It’s time to consider leaf-spine network architecture

With the changes in traffic flows used in modern data centers, the three-tier network architecture that dominated in the past is no longer an ideal solution. Thanks to the development of virtualization technology, server administrators can now easily migrate computing resources from one location in the data center to another with just a click of the mouse. However, the underlying network is still static in nature. Therefore, if the data flow changes significantly, it will still cause some performance issues that are not easy to handle. One solution to this problem is to switch to a leaf-spine network architecture.

But what is leaf-spine? And, more importantly - how do I know that this architecture will benefit my network? In this article, we will first explain why leaf-spine architecture should be the first choice for modern data centers. Then, we will introduce some key reasons that motivate people to use and implement a leaf-spine architecture.

Leaf-Spine Network Architecture Overview

Although leaf-spine technology is still considered a new technology and concept, this architecture was proposed as early as the 1950s. One of the important contributions of Charles Clos, an engineer at Bell Labs at the time, was the mesh network design, which required the use of multiple non-blocking switching paths between two locations. This multi-path design can enable previously blocked ports to add greater capacity. Clos networks were designed to add greater capacity to the public switched telephone network. In the 1990s, the concept of Clos was adjusted and integrated into the switch cross-rack backplane, greatly improving the bandwidth between ports in a single switch.

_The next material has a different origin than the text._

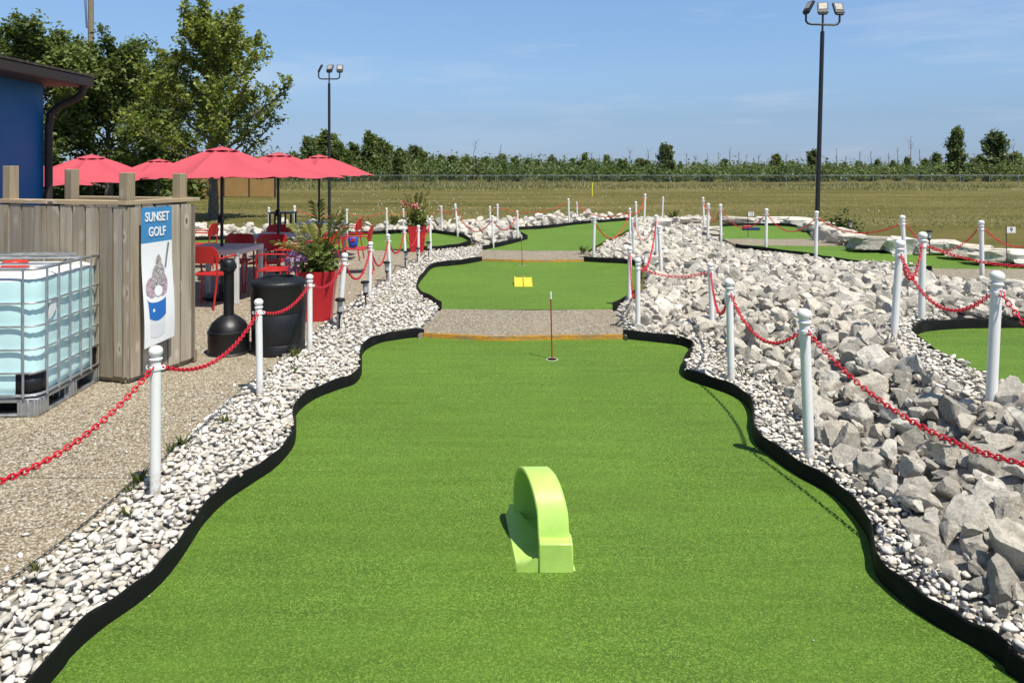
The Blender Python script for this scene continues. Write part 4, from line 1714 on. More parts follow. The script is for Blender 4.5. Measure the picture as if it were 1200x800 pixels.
# ------------------------------------------------------------------ text
def text_mesh(body, size, mat, parent, mtx, name='lettering', bold=0.0, ext=.0015):
    cu = bpy.data.curves.new('t', 'FONT')
    cu.body = body
    cu.size = size
    cu.align_x = 'CENTER'
    cu.align_y = 'CENTER'
    cu.offset = bold
    cu.extrude = ext
    to = bpy.data.objects.new('t', cu)
    COL.objects.link(to)
    dg = bpy.context.evaluated_depsgraph_get()
    me = bpy.data.meshes.new_from_object(to.evaluated_get(dg))
    bpy.data.objects.remove(to)
    bpy.data.curves.remove(cu)
    me.transform(mtx)
    me.name = name
    me.materials.clear()
    me.materials.append(mat)
    o = bpy.data.objects.new(name, me)
    COL.objects.link(o)
    o.parent = parent
    return o


UPR = Matrix.Rotation(R(90), 4, 'X')

# ------------------------------------------------------------------ pins and flags
def pin(bx, by, ty, z, label, flag=None, white_tip=True, cup=True):
    x, y = P(bx, by, z)
    h = (by-ty)*y/F
    r = empty('flag_pin', (x, y, z), 0, label, 'pin')
    mb = MB()
    tip = .07 if white_tip else 0
    mb.tube([(0, 0, 0), (-.02*h, 0, h-tip)], .0065, 8)
    mb.build('pole', M['pinred'] if not flag else M['blackmetal'], r)
    if white_tip:
        MB().tube([(-.02*h, 0, h-tip), (-.022*h, 0, h)], .0105, 8).build('tip', M['cup'], r)
    if cup:
        mb = MB()
        ring = [(.050, .001), (.052, .003), (.057, .003), (.058, .001)]
        mb.lathe(ring, 24)
        mb.build('cup_rim', M['cup'], r)
        mb = MB()
        mb.lathe([(.05, .0025), (0, .0025)], 24)
        mb.build('cup_shade_disc', M['dark'], r)  # flat black disc on the turf, painted as the shade down in the cup
    if flag:
        s = .10
        mb = MB()
        mb.box((s*.72, 0, h-.07), (s*1.45, .004, s))
        mb.build('flag', M['bannerwhite'], r)
        text_mesh(flag, s*1.0, M['dark'], r, Matrix.Translation((s*.72, -.004, h-.07)) @ UPR)
    return r


pin(647, 421, 342, 0, 'thin red pin with white tip in the cup of the nearest green')
pin(612, 311, 275, Z2, 'thin red pin at the far end of the yellow ramp green')
pin(876.7, 279, 247.5, Z7, 'pin with small white number 12 flag on the far right green', '12', False)
pin(1180, 315.5, 264.5, Z6, 'pin with small white number 9 flag at far right', '9', False)
x, y = P(694, 230, 0)
MB().tube([(0, 0, -.1), (0, 0, .93)], .045, 8).build('marker_stake', M['stakeyellow'], None, loc=(x, y, 0))
tag(bpy.data.objects['marker_stake'], 'yellow marker stake alone in the dry field', 'stake')

# ------------------------------------------------------------------ wooden enclosure
def enclosure():
    C_ = Vector((-3.28, 6.30))
    u = Vector((-.958, .287))     # along the front, going left
    w = Vector((.36, .933))      # along the side, going back
    u.normalize()
    w.normalize()
    FW, SD = 1.45, .72
    A = C_
    B = C_+w*SD
    Cc = C_+u*FW
    D = B+u*1.42
    z0 = .06
    r = empty('wood_enclosure', (0, 0, 0), 0, 'weathered board enclosure with square posts behind the water tote', 'enclosure')
    r.location = (A.x, A.y, z0)
    def loc(p, z=0):
        return Vector((p.x-A.x, p.y-A.y, z))
    H_ = 1.52
    def panel(p, q, back=False):
        d = (q-p)
        Ln = d.length
        d = d.normalized()
        nrm = Vector((d.y, -d.x))
        ang = math.atan2(d.y, d.x)
        mbs = MB()
        n = int(Ln/.135)
        wd = Ln/n
        for i in range(n):
            c = p+d*(wd*(i+.5))+nrm*random.uniform(-.003, .003)
            ht = H_-.06+random.uniform(-.006, .006)
            l = loc(c, .05+ht/2+random.uniform(-.01, .01))
            mbs.box(l, (wd-random.uniform(.008, .03), .02, ht), (0, random.uniform(-.003, .003), ang), tint=random.uniform(.02, 1))
        # narrow battens between boards, set back
        for i in range(n+1):
            c = p+d*(wd*i)-nrm*.014
            mbs.box(loc(c, .06+(H_-.08)/2), (.05, .012, H_-.08), (0, 0, ang), tint=random.uniform(.02, .4))
        mbs.build('board_panel', M['wood'], r, smooth=0)
        rl = MB()
        c = p+d*(Ln/2)
        rl.box((0, .045, 0), (Ln+.02, .125, .036), tint=random.uniform(.4, .9))
        o = rl.build('top_rail', M['woodh'], r, smooth=0, bevel=.004)
        o.location = loc(c, H_+.022)
        o.rotation_euler = (0, 0, ang)
        rl = MB()
        rl.box((0, 0, 0), (Ln, .06, .10), tint=.15)
        o = rl.build('bottom_rail', M['woodh'], r, smooth=0)
        o.location = loc(c-nrm*.05, .06)
        o.rotation_euler = (0, 0, ang)
    panel(A, Cc) if False else panel(Cc, A)
    panel(A, B)
    panel(D, B)
    for p, top, ins in ((A, 1.80, u+w), (B, 1.79, u-w), (Cc, 1.86, w-u), (D, 1.83, -u-w)):
        mb = MB()
        ang = math.atan2(u.y, u.x)
        mb.box((0, 0, top/2), (.09, .09, top), tint=random.uniform(.4, .9))
        o = mb.build('corner_post', M['woodp'], r, smooth=0, bevel=.005)
        o.location = loc(p+ins*.068)
        o.rotation_euler = (0, 0, ang)
    return A, B, w, z0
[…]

Now, Clos design has been extended to LAN, thus forming a mesh-like non-blocking interconnection structure within the data center. This concept can greatly increase the east-west traffic capacity and achieve more controlled communication between data center resources. This is what most network vendors' sales departments now refer to as leaf-spine architecture.

Leaf-spine networks use a mesh of non-blocking connections to improve traffic flow

Determine the need for a leaf-spine architecture

Now that we understand the basic concepts of leaf-spine architecture, we will discuss the changes and benefits that this design can bring to the data center. These landmark clues can be divided into three categories: data flow, latency, and management tools.

In the past, there were all kinds of data center data flows between clients and servers. This data flow is called north-south (vertical) data flow. However, with the advent of virtualization technology, server resources are now distributed across different physical locations in the data center. This has led to the need for ultra-high-speed east-west (horizontal) data transfer. As data centers become more virtualized, east-west traffic will continue to grow. This can create a bottleneck in the connection path between two locations in the data center. Therefore, it is important to closely monitor the usage of the east-west link. When it reaches a predetermined critical value, it may be time to consider switching to a leaf-spine architecture.

Another similar, but harder to spot clue is dealing with intensive applications and resources that can cause network latency. Again, because server resources are distributed -- and legacy data centers use a single-path tree structure -- the physical location of the compute and storage components that make up a virtual server becomes critical. If not properly deployed, these resources can be separated by several network segments. This increases latency and ultimately affects the overall availability of many applications.

On the other hand, the leaf-spine architecture flattens the data center because the non-blocking uplinks between the leaf-spine switches are meshed. Ultimately, it reduces the number of network hops between any two resources. The hardest part is to determine if the latency is caused by the network, not the application. Network performance monitoring tools are a great resource to help determine the source of the problem. When network latency becomes severe, it means that the current network architecture is no longer adequate.

The most obvious sign that you should adopt a leaf-spine network architecture is that you need to find some advanced tools to manage the entire data center network. For example, if the network administrator cannot cope with the application deployment requirements, then you may need to use a leaf-spine network to provide automatic deployment capabilities.

Another example is when you need to support multi-tenant segmentation in the data center. If this is the case, then the multi-tenant allocation tools that come with modern leaf-spine deployments are a good choice. Finally, if the applications and data require end-to-end visibility to manage complex traffic flows - or implement advanced security tools, then the right way to get these capabilities is to look for a data center architecture that includes leaf-spine and software-defined networking technologies.

Deciding on leaf-spine architecture

Don't think that leaf-spine network architectures are only for large data centers with advanced networking needs. This is a misconception. No matter how big or small, there are many reasons to move to a next-generation design. It's the administrator's job to understand how to identify those reasons. If the data center is experiencing network bottlenecks, application performance degradation, or requires more advanced network management tools, then 2017 is the time to consider the various leaf-spine architectures.